INFORMATION SUPPLIED -
>>>
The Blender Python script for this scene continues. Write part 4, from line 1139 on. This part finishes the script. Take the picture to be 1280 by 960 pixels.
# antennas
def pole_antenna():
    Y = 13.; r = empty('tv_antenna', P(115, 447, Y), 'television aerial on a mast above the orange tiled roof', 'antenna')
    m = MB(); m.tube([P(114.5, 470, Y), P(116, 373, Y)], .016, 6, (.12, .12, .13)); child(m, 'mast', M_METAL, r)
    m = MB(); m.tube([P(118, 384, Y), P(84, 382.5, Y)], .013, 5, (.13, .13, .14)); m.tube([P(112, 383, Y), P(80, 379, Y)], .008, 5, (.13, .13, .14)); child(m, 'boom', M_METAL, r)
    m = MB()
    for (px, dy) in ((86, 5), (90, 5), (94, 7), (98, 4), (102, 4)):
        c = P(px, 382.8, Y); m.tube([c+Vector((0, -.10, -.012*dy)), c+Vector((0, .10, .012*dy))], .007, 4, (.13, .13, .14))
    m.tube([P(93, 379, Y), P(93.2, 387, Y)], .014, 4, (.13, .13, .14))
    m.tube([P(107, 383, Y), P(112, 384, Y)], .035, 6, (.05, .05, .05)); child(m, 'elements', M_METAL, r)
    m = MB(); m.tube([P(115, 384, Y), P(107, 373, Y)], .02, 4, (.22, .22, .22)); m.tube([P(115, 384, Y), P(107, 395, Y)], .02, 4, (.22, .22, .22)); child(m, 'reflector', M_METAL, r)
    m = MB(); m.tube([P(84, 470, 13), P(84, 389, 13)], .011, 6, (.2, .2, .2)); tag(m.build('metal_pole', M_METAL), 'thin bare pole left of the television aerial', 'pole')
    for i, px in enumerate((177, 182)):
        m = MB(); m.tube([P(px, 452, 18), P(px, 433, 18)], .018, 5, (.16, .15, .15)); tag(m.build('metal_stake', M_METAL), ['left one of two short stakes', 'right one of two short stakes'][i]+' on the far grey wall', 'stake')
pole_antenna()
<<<
Output all of the data again. Match it exactly.

The Blender Python script for this scene continues. Write part 4, from line 1139 on. This part finishes the script. Take the picture to be 1280 by 960 pixels.
# antennas
def pole_antenna():
    Y = 13.; r = empty('tv_antenna', P(115, 447, Y), 'television aerial on a mast above the orange tiled roof', 'antenna')
    m = MB(); m.tube([P(114.5, 470, Y), P(116, 373, Y)], .016, 6, (.12, .12, .13)); child(m, 'mast', M_METAL, r)
    m = MB(); m.tube([P(118, 384, Y), P(84, 382.5, Y)], .013, 5, (.13, .13, .14)); m.tube([P(112, 383, Y), P(80, 379, Y)], .008, 5, (.13, .13, .14)); child(m, 'boom', M_METAL, r)
    m = MB()
    for (px, dy) in ((86, 5), (90, 5), (94, 7), (98, 4), (102, 4)):
        c = P(px, 382.8, Y); m.tube([c+Vector((0, -.10, -.012*dy)), c+Vector((0, .10, .012*dy))], .007, 4, (.13, .13, .14))
    m.tube([P(93, 379, Y), P(93.2, 387, Y)], .014, 4, (.13, .13, .14))
    m.tube([P(107, 383, Y), P(112, 384, Y)], .035, 6, (.05, .05, .05)); child(m, 'elements', M_METAL, r)
    m = MB(); m.tube([P(115, 384, Y), P(107, 373, Y)], .02, 4, (.22, .22, .22)); m.tube([P(115, 384, Y), P(107, 395, Y)], .02, 4, (.22, .22, .22)); child(m, 'reflector', M_METAL, r)
    m = MB(); m.tube([P(84, 470, 13), P(84, 389, 13)], .011, 6, (.2, .2, .2)); tag(m.build('metal_pole', M_METAL), 'thin bare pole left of the television aerial', 'pole')
    for i, px in enumerate((177, 182)):
        m = MB(); m.tube([P(px, 452, 18), P(px, 433, 18)], .018, 5, (.16, .15, .15)); tag(m.build('metal_stake', M_METAL), ['left one of two short stakes', 'right one of two short stakes'][i]+' on the far grey wall', 'stake')
pole_antenna()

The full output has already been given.